++++ DATA SECTION
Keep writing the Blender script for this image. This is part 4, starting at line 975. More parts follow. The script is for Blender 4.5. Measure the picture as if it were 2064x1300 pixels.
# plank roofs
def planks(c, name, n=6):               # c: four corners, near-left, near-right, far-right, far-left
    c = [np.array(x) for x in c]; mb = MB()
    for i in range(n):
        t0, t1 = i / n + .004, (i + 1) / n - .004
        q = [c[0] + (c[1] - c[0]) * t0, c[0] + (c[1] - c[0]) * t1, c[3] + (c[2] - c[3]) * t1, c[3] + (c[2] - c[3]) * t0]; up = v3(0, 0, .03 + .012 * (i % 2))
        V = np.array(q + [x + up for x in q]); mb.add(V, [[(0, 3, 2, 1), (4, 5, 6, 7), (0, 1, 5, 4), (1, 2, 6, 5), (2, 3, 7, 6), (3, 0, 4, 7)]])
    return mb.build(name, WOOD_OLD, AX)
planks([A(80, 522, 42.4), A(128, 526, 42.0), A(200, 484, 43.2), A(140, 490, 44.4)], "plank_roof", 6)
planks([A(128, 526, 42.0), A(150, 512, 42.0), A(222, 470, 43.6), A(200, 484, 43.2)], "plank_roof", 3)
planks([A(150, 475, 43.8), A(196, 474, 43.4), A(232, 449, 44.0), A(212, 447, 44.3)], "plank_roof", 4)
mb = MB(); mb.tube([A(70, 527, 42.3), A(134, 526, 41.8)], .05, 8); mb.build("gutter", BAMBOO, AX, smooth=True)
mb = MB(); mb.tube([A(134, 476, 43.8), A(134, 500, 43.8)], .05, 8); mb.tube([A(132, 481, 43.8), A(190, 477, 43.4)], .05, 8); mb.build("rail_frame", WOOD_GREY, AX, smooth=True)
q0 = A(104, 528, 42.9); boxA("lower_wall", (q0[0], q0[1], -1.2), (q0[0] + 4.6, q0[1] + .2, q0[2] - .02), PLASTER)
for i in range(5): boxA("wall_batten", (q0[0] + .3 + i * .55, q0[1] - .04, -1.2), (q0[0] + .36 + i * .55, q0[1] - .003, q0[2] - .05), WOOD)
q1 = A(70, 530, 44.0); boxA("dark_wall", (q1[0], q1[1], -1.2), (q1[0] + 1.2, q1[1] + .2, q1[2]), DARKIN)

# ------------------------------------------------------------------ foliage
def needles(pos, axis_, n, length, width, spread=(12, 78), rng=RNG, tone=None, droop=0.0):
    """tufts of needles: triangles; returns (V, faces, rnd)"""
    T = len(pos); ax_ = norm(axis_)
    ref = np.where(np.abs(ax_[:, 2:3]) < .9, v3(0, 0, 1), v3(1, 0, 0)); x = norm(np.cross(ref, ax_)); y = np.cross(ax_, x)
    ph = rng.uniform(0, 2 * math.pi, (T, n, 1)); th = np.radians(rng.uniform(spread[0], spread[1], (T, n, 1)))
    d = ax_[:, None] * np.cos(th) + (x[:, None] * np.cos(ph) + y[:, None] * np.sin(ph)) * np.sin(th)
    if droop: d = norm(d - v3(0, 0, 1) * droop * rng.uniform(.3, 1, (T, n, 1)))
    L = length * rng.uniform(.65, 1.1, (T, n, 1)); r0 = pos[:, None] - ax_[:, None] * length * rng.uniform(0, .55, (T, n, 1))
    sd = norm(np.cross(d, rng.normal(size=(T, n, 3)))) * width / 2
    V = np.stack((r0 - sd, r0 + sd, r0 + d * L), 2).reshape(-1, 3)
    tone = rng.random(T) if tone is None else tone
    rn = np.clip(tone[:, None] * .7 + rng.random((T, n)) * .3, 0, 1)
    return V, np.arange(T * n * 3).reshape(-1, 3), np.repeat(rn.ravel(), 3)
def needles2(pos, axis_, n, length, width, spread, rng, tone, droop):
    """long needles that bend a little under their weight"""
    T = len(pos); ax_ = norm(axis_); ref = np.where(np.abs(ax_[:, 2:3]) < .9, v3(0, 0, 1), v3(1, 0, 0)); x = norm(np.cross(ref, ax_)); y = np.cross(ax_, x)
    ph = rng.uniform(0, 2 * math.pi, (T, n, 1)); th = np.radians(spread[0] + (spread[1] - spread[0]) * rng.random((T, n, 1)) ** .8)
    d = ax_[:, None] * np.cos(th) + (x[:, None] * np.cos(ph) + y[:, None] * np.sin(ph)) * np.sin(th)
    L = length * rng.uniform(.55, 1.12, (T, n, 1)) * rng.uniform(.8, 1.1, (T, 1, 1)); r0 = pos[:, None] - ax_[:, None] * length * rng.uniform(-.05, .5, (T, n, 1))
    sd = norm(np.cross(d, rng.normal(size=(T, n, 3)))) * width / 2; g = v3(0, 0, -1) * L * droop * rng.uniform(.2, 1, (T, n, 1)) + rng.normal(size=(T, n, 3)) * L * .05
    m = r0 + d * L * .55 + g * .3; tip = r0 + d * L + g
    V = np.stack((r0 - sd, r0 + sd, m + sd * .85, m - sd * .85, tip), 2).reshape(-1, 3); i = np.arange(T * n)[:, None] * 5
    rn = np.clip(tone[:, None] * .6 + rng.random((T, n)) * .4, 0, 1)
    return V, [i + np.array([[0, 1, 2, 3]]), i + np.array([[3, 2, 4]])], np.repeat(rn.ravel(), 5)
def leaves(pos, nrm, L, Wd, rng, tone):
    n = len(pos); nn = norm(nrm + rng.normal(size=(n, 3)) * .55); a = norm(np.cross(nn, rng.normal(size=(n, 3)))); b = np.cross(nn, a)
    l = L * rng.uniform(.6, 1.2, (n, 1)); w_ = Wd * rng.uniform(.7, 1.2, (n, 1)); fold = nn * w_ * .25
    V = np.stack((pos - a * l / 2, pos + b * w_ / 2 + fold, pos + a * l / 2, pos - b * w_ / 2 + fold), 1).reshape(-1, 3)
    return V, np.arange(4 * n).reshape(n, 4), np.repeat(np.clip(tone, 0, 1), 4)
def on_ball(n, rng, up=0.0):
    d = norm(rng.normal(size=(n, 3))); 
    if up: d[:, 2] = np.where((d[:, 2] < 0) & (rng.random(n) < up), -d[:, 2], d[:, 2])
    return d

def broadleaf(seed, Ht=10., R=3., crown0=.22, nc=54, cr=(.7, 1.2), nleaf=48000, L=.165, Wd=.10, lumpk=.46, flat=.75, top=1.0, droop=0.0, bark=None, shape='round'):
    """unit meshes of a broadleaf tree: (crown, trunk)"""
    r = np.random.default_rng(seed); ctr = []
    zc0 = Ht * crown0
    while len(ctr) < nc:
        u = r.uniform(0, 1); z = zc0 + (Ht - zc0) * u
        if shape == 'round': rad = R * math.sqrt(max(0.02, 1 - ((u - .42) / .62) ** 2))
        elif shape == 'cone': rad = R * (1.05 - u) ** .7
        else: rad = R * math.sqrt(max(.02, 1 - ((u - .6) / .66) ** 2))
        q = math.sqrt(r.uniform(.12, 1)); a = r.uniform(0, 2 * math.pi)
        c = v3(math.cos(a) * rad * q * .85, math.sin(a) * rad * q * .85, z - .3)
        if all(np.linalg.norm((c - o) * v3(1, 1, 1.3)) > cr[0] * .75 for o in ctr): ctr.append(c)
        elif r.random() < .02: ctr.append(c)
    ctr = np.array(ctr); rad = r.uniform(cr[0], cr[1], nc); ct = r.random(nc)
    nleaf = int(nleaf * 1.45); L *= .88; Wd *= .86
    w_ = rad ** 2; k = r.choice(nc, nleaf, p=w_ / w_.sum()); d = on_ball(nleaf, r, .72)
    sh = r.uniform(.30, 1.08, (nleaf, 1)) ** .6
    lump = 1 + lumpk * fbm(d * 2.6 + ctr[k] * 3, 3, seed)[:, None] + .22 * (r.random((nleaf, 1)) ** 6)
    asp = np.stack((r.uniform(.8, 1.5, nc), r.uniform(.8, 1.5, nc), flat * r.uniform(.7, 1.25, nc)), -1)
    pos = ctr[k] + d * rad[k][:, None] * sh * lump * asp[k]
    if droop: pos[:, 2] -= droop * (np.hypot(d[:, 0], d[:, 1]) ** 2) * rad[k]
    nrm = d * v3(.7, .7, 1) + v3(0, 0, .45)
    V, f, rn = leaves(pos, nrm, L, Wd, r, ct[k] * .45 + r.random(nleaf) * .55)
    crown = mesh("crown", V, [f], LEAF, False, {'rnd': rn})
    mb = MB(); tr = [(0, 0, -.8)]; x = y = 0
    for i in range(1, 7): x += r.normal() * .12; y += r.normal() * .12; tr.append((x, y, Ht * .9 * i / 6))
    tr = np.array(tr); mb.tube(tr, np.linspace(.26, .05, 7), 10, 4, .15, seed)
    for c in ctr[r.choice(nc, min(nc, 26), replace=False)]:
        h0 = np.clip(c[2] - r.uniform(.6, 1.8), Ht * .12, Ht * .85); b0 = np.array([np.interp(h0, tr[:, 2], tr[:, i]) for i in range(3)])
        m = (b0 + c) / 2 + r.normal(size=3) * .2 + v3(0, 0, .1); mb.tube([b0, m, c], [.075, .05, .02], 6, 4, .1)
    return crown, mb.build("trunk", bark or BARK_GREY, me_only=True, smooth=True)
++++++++
++++ DATA SECTION
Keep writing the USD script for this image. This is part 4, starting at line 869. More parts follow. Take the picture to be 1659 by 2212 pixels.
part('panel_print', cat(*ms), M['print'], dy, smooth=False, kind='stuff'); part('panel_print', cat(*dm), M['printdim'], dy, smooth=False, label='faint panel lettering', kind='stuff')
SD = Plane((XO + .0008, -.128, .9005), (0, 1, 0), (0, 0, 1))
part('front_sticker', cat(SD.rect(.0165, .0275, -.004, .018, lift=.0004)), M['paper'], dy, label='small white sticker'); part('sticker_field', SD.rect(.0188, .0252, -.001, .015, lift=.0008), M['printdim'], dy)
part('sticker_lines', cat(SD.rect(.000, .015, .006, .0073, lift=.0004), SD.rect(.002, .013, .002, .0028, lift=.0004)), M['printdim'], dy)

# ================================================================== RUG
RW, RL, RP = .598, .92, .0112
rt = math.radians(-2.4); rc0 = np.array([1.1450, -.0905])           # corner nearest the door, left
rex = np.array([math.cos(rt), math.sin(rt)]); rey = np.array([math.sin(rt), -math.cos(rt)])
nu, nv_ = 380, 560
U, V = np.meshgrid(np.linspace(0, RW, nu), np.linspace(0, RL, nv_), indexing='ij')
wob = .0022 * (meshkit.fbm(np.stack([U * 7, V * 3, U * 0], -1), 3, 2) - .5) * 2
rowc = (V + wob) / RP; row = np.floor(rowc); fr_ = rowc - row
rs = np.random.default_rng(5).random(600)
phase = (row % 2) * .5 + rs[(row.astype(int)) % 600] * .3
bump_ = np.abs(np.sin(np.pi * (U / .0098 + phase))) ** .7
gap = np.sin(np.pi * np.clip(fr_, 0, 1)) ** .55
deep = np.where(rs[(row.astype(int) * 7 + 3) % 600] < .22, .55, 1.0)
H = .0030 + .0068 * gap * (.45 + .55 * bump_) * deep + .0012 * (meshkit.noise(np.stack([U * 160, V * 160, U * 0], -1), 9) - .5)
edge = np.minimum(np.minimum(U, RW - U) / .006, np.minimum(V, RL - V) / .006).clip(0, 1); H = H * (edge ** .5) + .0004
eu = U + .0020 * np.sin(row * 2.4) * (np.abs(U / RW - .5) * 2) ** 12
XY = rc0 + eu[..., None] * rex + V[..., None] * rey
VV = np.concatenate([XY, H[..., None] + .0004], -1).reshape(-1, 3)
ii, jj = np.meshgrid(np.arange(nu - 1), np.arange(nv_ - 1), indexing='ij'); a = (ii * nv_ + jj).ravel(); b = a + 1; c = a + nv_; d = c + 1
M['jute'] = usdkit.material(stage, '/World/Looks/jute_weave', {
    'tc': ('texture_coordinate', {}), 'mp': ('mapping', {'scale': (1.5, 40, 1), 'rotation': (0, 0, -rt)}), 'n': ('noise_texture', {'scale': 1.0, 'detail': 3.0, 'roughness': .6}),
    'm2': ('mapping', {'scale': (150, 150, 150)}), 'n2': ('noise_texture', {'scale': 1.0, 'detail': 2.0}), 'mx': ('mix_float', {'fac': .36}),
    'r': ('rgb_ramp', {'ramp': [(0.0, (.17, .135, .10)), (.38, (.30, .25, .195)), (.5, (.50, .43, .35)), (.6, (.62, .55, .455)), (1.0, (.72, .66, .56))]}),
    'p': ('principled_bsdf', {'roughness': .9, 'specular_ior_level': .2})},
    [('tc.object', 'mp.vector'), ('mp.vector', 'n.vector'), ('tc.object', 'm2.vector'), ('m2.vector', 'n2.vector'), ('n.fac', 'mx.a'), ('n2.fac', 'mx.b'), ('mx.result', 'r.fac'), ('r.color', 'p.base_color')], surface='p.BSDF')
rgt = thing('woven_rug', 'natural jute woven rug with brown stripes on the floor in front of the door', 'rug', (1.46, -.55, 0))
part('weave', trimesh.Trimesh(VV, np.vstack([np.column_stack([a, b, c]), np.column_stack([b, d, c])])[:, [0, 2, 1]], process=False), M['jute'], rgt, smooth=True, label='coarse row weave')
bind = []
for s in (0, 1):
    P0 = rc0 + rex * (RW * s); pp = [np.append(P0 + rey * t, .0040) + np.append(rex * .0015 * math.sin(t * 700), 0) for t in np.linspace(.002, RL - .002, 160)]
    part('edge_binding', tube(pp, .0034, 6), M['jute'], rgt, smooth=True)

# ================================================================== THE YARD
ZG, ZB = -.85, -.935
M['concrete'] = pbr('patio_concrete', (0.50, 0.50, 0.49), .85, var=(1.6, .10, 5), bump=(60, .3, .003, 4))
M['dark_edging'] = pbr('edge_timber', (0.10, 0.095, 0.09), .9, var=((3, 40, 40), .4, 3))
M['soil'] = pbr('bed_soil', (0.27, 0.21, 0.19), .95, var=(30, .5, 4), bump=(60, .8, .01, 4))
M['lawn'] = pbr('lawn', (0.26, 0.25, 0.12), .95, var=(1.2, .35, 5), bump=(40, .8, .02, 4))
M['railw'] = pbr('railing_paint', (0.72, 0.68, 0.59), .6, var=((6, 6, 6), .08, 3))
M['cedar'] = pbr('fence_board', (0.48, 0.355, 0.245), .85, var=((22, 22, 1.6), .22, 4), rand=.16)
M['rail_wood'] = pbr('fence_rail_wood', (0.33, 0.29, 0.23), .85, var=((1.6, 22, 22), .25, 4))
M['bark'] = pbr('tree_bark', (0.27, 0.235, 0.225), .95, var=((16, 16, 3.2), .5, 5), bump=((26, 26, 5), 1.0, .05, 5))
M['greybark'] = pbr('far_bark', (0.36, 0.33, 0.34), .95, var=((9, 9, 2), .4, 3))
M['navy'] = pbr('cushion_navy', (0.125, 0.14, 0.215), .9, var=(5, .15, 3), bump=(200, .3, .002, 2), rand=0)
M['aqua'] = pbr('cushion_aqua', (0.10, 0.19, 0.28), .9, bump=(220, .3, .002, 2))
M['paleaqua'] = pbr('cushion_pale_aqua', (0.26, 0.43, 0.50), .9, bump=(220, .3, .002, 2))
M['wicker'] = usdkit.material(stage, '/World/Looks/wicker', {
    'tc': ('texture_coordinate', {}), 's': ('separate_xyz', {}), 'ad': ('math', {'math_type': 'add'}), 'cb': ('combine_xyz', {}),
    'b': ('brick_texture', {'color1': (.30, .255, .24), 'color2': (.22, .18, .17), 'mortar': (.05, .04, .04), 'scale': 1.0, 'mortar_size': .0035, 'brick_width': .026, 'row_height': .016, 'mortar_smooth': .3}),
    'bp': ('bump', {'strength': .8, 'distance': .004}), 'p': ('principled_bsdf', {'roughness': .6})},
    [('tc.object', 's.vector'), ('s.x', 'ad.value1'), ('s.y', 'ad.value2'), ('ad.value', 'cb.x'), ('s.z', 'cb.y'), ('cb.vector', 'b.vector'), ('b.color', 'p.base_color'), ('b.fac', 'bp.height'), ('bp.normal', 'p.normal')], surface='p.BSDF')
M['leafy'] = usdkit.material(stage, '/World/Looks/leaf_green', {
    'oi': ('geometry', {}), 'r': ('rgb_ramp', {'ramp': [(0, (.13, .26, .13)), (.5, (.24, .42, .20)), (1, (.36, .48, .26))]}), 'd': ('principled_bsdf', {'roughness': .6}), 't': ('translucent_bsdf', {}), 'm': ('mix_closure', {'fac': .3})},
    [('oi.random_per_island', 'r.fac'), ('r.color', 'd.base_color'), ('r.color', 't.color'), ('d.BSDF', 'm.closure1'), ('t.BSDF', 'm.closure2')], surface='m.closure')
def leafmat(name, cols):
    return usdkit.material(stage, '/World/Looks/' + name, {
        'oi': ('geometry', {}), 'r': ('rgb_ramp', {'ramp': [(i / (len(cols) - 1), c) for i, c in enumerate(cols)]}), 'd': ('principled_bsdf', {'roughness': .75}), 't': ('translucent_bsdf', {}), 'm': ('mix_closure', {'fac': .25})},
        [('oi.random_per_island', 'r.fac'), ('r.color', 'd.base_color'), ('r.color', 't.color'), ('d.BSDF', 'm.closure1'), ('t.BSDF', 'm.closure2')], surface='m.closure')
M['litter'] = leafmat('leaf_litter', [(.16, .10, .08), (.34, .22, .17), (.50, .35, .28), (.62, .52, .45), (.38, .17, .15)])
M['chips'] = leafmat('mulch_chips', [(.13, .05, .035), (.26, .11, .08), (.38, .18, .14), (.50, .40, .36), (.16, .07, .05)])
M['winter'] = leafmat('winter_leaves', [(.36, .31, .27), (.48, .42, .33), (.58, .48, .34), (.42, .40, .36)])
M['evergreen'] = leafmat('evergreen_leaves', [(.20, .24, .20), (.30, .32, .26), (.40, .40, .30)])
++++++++
++++ DATA SECTION
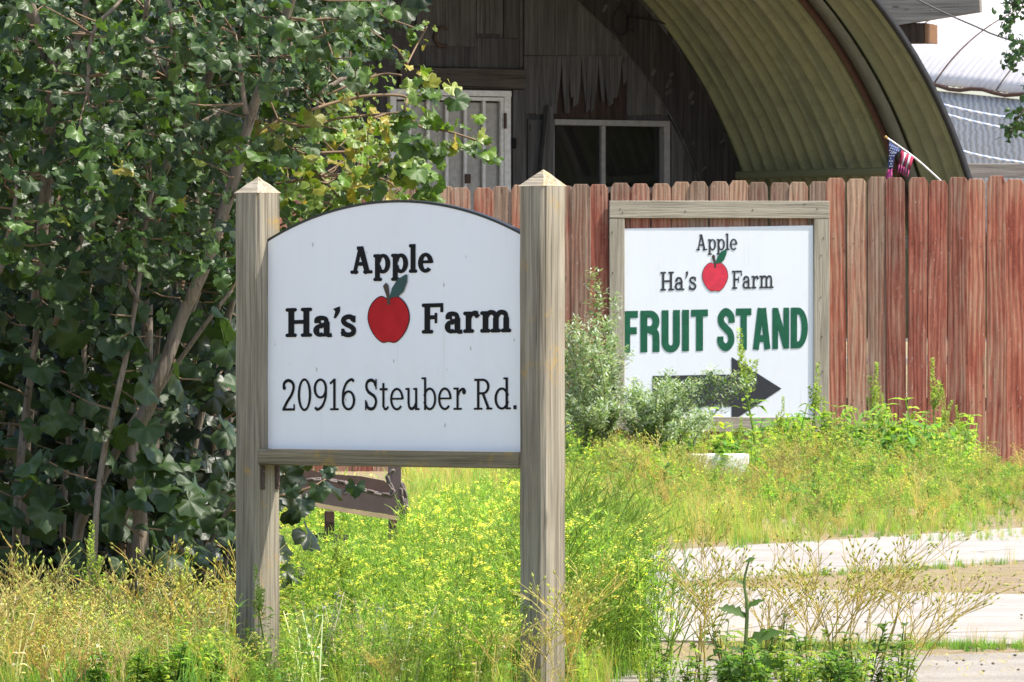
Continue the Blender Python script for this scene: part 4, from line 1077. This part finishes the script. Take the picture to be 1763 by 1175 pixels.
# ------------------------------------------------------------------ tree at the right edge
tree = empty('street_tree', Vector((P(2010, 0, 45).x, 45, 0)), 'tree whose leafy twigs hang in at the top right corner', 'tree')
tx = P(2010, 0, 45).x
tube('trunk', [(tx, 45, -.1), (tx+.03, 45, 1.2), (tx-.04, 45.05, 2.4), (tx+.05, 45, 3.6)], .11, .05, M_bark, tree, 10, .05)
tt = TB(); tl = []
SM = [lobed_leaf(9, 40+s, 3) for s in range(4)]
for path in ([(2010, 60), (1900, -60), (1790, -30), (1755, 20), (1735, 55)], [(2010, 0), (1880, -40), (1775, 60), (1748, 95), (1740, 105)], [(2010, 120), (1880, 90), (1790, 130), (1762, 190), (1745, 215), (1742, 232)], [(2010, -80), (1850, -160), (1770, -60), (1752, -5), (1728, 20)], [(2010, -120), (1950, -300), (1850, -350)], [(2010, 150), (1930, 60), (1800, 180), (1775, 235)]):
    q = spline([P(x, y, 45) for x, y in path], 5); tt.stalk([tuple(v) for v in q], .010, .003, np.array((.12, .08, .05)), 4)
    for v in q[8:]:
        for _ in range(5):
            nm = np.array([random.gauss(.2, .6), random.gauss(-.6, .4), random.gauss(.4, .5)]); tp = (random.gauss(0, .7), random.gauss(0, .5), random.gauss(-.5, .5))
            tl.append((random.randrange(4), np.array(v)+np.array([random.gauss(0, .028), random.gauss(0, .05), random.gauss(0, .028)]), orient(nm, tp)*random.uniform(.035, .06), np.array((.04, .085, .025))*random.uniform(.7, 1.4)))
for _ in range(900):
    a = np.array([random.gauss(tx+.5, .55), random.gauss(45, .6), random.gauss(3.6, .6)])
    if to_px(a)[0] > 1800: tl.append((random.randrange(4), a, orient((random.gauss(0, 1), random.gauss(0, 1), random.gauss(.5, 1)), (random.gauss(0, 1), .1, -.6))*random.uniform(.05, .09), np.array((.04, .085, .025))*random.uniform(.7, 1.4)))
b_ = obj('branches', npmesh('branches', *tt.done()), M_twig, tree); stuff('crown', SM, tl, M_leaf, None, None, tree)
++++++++
### TASK OBJECTIVE
Provide the count, and nothing else, of lines in the data above where the word "Keep" occurs.

### COMPLETED TASK
2